With Justice Elena Kagan’s confirmation as the fourth woman to serve on the U.S. Supreme Court, a third of the high court is now female. And, courtesy of Mattel, Barbie’s new job as a computer engineer is a definite sign of encouragement for young girls seeking to enter STEM careers.

Women have also begun to dominate middle management, and their numbers in several professional careers are also rising.

In 1970, women contributed 2.6 percent of the family income. Now the typical working wife brings home 42.2 percent, and four in 10 mothers — many of them single mothers — are the primary breadwinners in their families.

In the United States, it appears that the economics of the 21st century may well be better suited to women. During the recent recession, three quarters of the 8 million jobs lost were held by men. The worst-hit industries were overwhelmingly male and deeply identified with construction, manufacturing and high finance. While we can expect male jobs in manufacturing to recover somewhat, the ascension of women in the U.S. workforce is definitely occurring.
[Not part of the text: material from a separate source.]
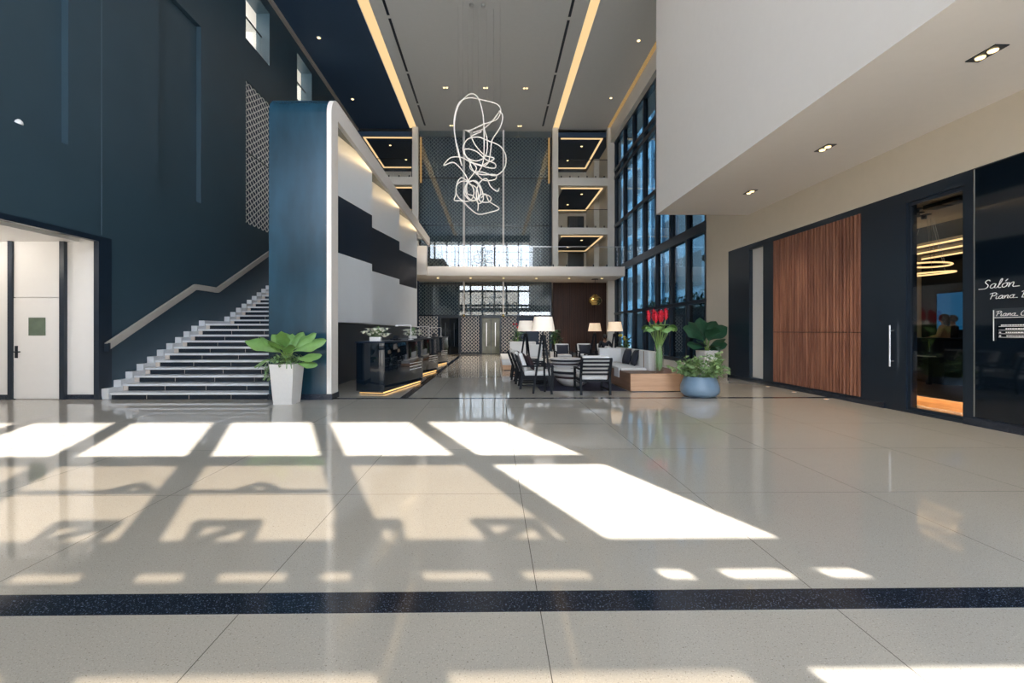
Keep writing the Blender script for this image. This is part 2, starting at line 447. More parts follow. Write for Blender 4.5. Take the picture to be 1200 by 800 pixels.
# right side: white upper volume, cream wall, dark shopfront
sbox('wall_upper', 'volume', (4.72, 8.4, FY, 12.9, 4.82, H))
sbox('wall_right', 'cream', (XR, XR+.25, FY, 12.9, 3.95, 4.82))
sbox('wall_right_pier', 'cream', (XR, XR+.6, 13.98, 15.45, 0, H))
sbox('wall_right_lintel', 'cream', (XR, XR+.6, 12.9, 13.98, 3.95, H))
front = B()
wall_holes(front, XR, XR+.2, FY, 13.98, .0, 3.95, [(12.17, 12.83, .13, 3.80), (8.90, 11.73, .13, 3.82), (6.92, 7.92, .05, 3.74), (3.2, 6.78, .16, 3.62)])
struct(front.obj('wall_right_shopfront', 'frame'))
b = B(); b.box(XR-.03, XR, 8.35, 13.98, 0, .1); b.box(XR-.03, XR, FY, 6.92, 0, .12)
struct(b.obj('baseboard_right', 'granite'))
sbox('wall_right_recess', 'white', (XR+.1, XR+.2, 12.17, 12.83, .13, 3.80))
w = struct(B().box(XR-.01, XR+.012, 3.2, 6.77, .14, 3.93).obj('window_6', 'blackgl'))
b = B(); b.box(XR-.016, XR-.01, 6.765, 6.78, .14, 3.93); b.obj('window_frame', 'steel', w)
# timber slat panel
t = thing('slat_panel', 'tall walnut slat panel in the dark shopfront beside the glass door', 'wall panel', (XR, 10.315, .13))
hw = 1.415
box('backing', 'darkwood', (.05, .1, -hw, hw, 0, 3.69), t)
n = 30
for nm, z0, z1 in (('upper_slats', 1.305, 3.69), ('lower_slats', 0, 1.29)):
    b = B()
    for i in range(n):
        y = -hw+(i+.5)*2*hw/n; b.box(-.015+.006*math.sin(i*2.6), .05, y-.025, y+.025, z0, z1, bev=.004, seg=1)
    b.obj(nm, 'slat', t)
# glass door
d = struct(B().box(XR+.05, XR+.065, 6.98, 7.86, .1, 3.68).obj('door_2', 'doorg'))
b = B(); b.box(XR+.03, XR+.09, 7.86, 7.92, .05, 3.74); b.box(XR+.03, XR+.09, 6.92, 6.98, .05, 3.74); b.box(XR+.03, XR+.09, 6.98, 7.86, 3.68, 3.74); b.box(XR+.03, XR+.09, 6.98, 7.86, .05, .10)
b.obj('door_frame', 'frame', d)
b = B(); b.tube([(XR-.075, 8.17, .80), (XR-.075, 8.17, 1.56)], .016, 10)
for z in (.90, 1.46): b.tube([(XR-.075, 8.17, z), (XR, 8.17, z)], .01, 8)
b.obj('door_handle', 'steel', d)

# curtain wall
w = struct(B().box(XR+.10, XR+.12, 15.45, 27.2, .25, 12.95).obj('window_3', 'cpane'))
b = B()
ym = [15.5, 17.05, 18.65, 20.3, 21.95, 23.6, 25.3, 27.1]
for i, y in enumerate(ym):
    b.box(XR, XR+.22, y-.07, y+.07, .25, 12.95)
for z0, z1 in ((.25, .40), (2.46, 2.58), (4.95, 5.30), (7.74, 7.92), (10.66, 10.86), (11.12, 11.3), (12.85, 12.95)):
    b.box(XR-.02, XR+.24, 15.45, 27.2, z0, z1)
b.obj('window_frame', pbr('window_metal', (24,40,56), .35, var=.08), w)
sbox('window_sill', 'column', (XR-.05, XR+.3, 15.45, 27.2, 0, .25))
b = B(); b.box(14.2, 16, 13.9, 60, 0, 24)
for i in range(18):
    b.box(14.0, 14.2, 14.5+i*2.5, 14.9+i*2.5, 0, 24)
struct(b.obj('wall_exterior', 'facade'))
b = B()
for i in range(18):
    for z in (1.2, 4.6, 8.0, 11.4, 14.8, 18.2): b.box(14.15, 14.2, 15.1+i*2.5, 16.8+i*2.5, z, z+2.4)
struct(b.obj('window_7', 'black'))
b = B(); b.box(10.5, 10.9, 16.6, 34, 0, 2.7)
struct(b.obj('wall_garden', 'outside'))
b = B(); rnd = random.Random(3)
for i in range(900):
    b.leaf((rnd.uniform(10.3, 11.4), rnd.uniform(17, 33), rnd.uniform(2.5, 3.4)), rnd.uniform(0, 6.3), rnd.uniform(-.3, 1.2), rnd.uniform(.25, .6), .13, .8, n=3)
tag(b.obj('hedge_foliage', 'hedge'), 'leafy planting on the garden wall outside the curtain wall', 'foliage', kind='stuff')
sbox('wall_sun_block', 'outside', (8.4, 16.5, FY, 13.9, 4.4, 30))  # unseen mass above the bar, made tall to keep sun off the curtain wall
sbox('roof_exterior', 'outside', (-9.2, 8.4, FY, 36, 14.7, 14.9))
sbox('roof_porch', 'plaza', (-20, 24, -8.95, FY-.12, 13.85, 14.2))
sbox('wall_right_end', 'column', (7.36, 7.8, 27.2, 33.9, 0, H+.3))
sbox('wall_left_end', 'navy', (XL-.5, XL, 27.9, 33.9, 0, H+.3))

# atrium end: columns, galleries, back wall
for x0, x1 in ((-4.90, -4.54), (3.62, 3.96), (6.98, 7.36)):
    sbox('column', 'column', (x0, x1, 27.2, 27.55, 5.05 if x1 < 6 else 0, H))
sbox('wall_back', 'column', (XL-.5, 8.4, 33.6, 33.9, 0, H+.3))
for z0, z1 in ((7.35, 7.76), (10.32, 10.80)):
    for x0, x1 in ((-8.35, -4.9), (3.96, 6.98)):
        sbox('floor_gallery', 'column', (x0, x1, 27.22, 33.6, z0, z1))
for zc in (7.35, 10.32, 13.40):
    for x0, x1, e in ((-8.35, -4.6, -1), (3.9, 7.4, 1)):
        if zc == 13.40: sbox('ceiling_gallery', 'ceil_dark', (x0, x1, 27.55, 33.6, 13.40, 13.7))
        t = thing('cove_light', 'warm rectangular light trough in the %s gallery ceiling %s' % ({7.35: 'lowest', 10.32: 'middle', 13.40: 'top'}[zc], 'behind the reception block' if e < 0 else 'by the curtain wall'), 'light cove', ((x0+x1)/2, 30.2, zc))
        hw = (x1-x0)/2-.35 if e < 0 else (x1-x0)/2-.6
        xa, xb = (-hw, hw) if e < 0 else (-hw-.3, hw-.0)
        for nm, dm in (('light_strip', (xa, xb, -2.55, -2.43, -.04, 0)), ('light_strip', (xa, xb, 2.4, 2.62, -.04, 0)), ('light_strip', (xb-.12, xb, -2.43, 2.4, -.04, 0) if e > 0 else (xa, xa+.12, -2.43, 2.4, -.04, 0))):
            box(nm, 'ledsoft', dm, t)
        box('tray', 'ceil_dark', (xa+.13, xb-.13, -2.4, 2.37, -.03, 0), t)
sbox('wall_gallery', 'column', (7.0, 7.36, 31.0, 33.6, 5.05, H))
sbox('wall_gallery_side', 'column', (3.55, 3.75, 28.75, 33.6, 5.05, H))
sbox('wall_gallery_left', 'column', (-4.75, -4.55, 28.75, 33.6, 5.05, H))
n = 0
for z0 in (7.76, 5.05):
    d = struct(box('door_%d' % (5+n), 'base', (5.7, 6.7, 33.5, 33.6, z0, z0+2.2))); n += 1
    b = B(); b.box(5.6, 5.7, 33.48, 33.6, z0, z0+2.3); b.box(6.7, 6.8, 33.48, 33.6, z0, z0+2.3); b.box(5.7, 6.7, 33.48, 33.6, z0+2.2, z0+2.3); b.obj('door_frame', 'frame', d)
def gallery_rail(x0, x1, z, label):
    t = thing('glass_balustrade', label, 'balustrade', ((x0+x1)/2, 27.28, z))
    h = (x1-x0)/2; k = 3
    for i in range(k):
        box('glass_panel', 'clear', (-h+2*h*i/k+.01, -h+2*h*(i+1)/k-.01, -.008, .008, .0, 1.1), t)
    box('handrail', 'metal', (-h, h, -.02, .02, 1.1, 1.13), t)
    for i in range(6): box('clamp', 'metal', (-h+.2+(2*h-.4)*i/5-.03, -h+.2+(2*h-.4)*i/5+.03, -.03, .03, 0, .12), t)
gallery_rail(3.96, 6.98, 7.76, 'clear glass balustrade on the middle gallery beside the curtain wall')
gallery_rail(3.96, 6.98, 10.80, 'clear glass balustrade on the top gallery beside the curtain wall')
gallery_rail(-8.35, -4.9, 10.80, 'clear glass balustrade on the top gallery above the reception block')
gallery_rail(-8.35, -4.9, 7.76, 'clear glass balustrade on the middle gallery above the reception block')

# balcony bridge
t = thing('balcony_bridge', 'pale balcony bridge with glass balustrade crossing the end of the lobby', 'balcony', (1.4, 26.5, 4.53))
box('slab', 'volume', (-6.0, 5.95, -1.6, 1.75, 0, .52), t, .01)
box('upstand', 'volume', (-6.0, -5.05, -1.93, -1.6, 0, 1.6), t, .01)
xs = [-5.05+i*1.571 for i in range(8)]
for a, c in zip(xs, xs[1:]): box('glass_panel', 'clear', (a+.01, c-.01, -1.55, -1.53, .5, 1.62), t)
box('handrail', 'steel', (-5.05, 5.95, -1.565, -1.515, 1.62, 1.65), t)
for i in range(15): box('clamp', 'metal', (-4.8+i*.75-.03, -4.8+i*.75+.03, -1.58, -1.5, .52, .64), t)

# lattice screen at the back with lift doors
sbox('wall_back_lobby', 'latback', (-5.2, 3.75, 28.62, 28.75, 0, H))
t = thing('lattice_screen', 'full height pale ogee lattice screen covering the end wall', 'lattice screen', (-.5, 28.45, 0))
x0, x1 = -4.2, 4.05
b = B(); ogee(b, x0, x1, 2.5, 13.75, .24, .46, .045, lambda u, z: (u, 0, z)); solidify(b.obj('upper_lattice', 'lattice', t), .012)
for a, c in ((-4.2, -3.0), (-1.52, -.38), (1.02, 2.0), (3.4, 4.05)):
    b = B(); ogee(b, a, c, .12, 2.4, .23, .44, .055, lambda u, z: (u, 0, z)); solidify(b.obj('lower_lattice', 'white', t), .012)
    box('baseboard', 'frame', (a, c, -.03, .05, 0, .12), t)
for z in (2.4, 4.4, 8.1, 11.1): box('rail', 'frame', (x0, x1, -.05, .03, z, z+.09), t)
n = 3
for x, mt in ((-2.75, 'blackgl'), (-.14, pbr('bronze_glass', (92,98,84), .12, var=.5, scale=2))):
    x -= 0
    d = struct(box('door_%d' % n, 'frame', (x-.66, x+.66, 28.40, 28.60, 2.30, 2.40))); n += 1
    for s in (-1, 1):
        box('door_leaf', mt, (x+min(0, s*.56)+.01, x+max(0, s*.56)-.01, 28.46, 28.50, .02, 2.28), d)
        box('door_frame', 'frame', (x+s*.61-.05, x+s*.61+.05, 28.40, 28.60, 0, 2.30), d)
    for s in (-.28, .28): box('door_inset', 'steel' if mt != 'blackgl' else 'base', (x+s-.02, x+s+.02, 28.45, 28.46, .5, 2.0), d)
# glazed screen with slender posts in front of the lattice
t = thing('glass_screen', 'frameless glass screen with slender white posts in front of the lattice', 'glass screen', (-.5, 27.75, 0))
for i in range(4):
    for z0, z1 in ((5.05, 8.09), (8.13, 11.1), (11.14, H)):
        box('glass_panel', 'screen', (-4.1+i*2.05+.01, -4.1+(i+1)*2.05-.01, -.01, .01, z0, z1), t)
for x in (-1.30, 1.13): box('post', 'white', (x-.06, x+.06, -.20, -.02, 5.05, H), t)
tl = thing('glass_screen', 'lower run of glass with two short posts under the balcony in front of the lattice', 'glass screen', (-.5, 27.75, 2.45))
for i in range(4): box('glass_panel', 'screen', (-4.1+i*2.05+.01, -4.1+(i+1)*2.05-.01, -.01, .01, 0, 2.07), tl)
for x in (-1.30, 1.13):
    box('post', 'white', (x-.05, x+.05, -.20, -.02, .04, 2.07), tl); B().lathe([(.03, -.12), (.08, -.06), (.08, .0), (.05, .04)], 14, (x, -.11, 0)).obj('finial', 'brass', tl)
for x in (-3.95, 3.95): box('edge_light', 'leddim', (x-.05, x+.05, -.14, -.06, 10.6, 13.4), t)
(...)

Despite the present wage gap, and the fact that women still do most of the child care, and that the upper reaches of the Fortune 500 and many large businesses are still dominated by men, there has been a steady accumulation of workforce positions held by women. Even though many of these are not the highest paying right now, they add up to an economy that has become more congenial to women than to men. Furthermore, the attributes for workers that are most valuable today — social intelligence, open communication, the ability to sit calmly and focus — are, at first glance, not male dominant.

Additionally, a large portion of the workforce in a post-industrial, white-collar economy increasingly requires formal education credentials that women appear more able to acquire in early adulthood. College educations, like the economy, now value self-control, focus and verbal applications which seem to come more easily to women.

If we are to learn from 6,000 years of written history, men and women must recognize the time has come to end gender wars and the concept of female subservience.

Men and women need to embrace a mutually shared love of dignity, value and equality which gives every person the opportunity to better define their respective skills and abilities in order to meet the privilege of raising future generations on behalf of all of humanity — including those with Y chromosomes.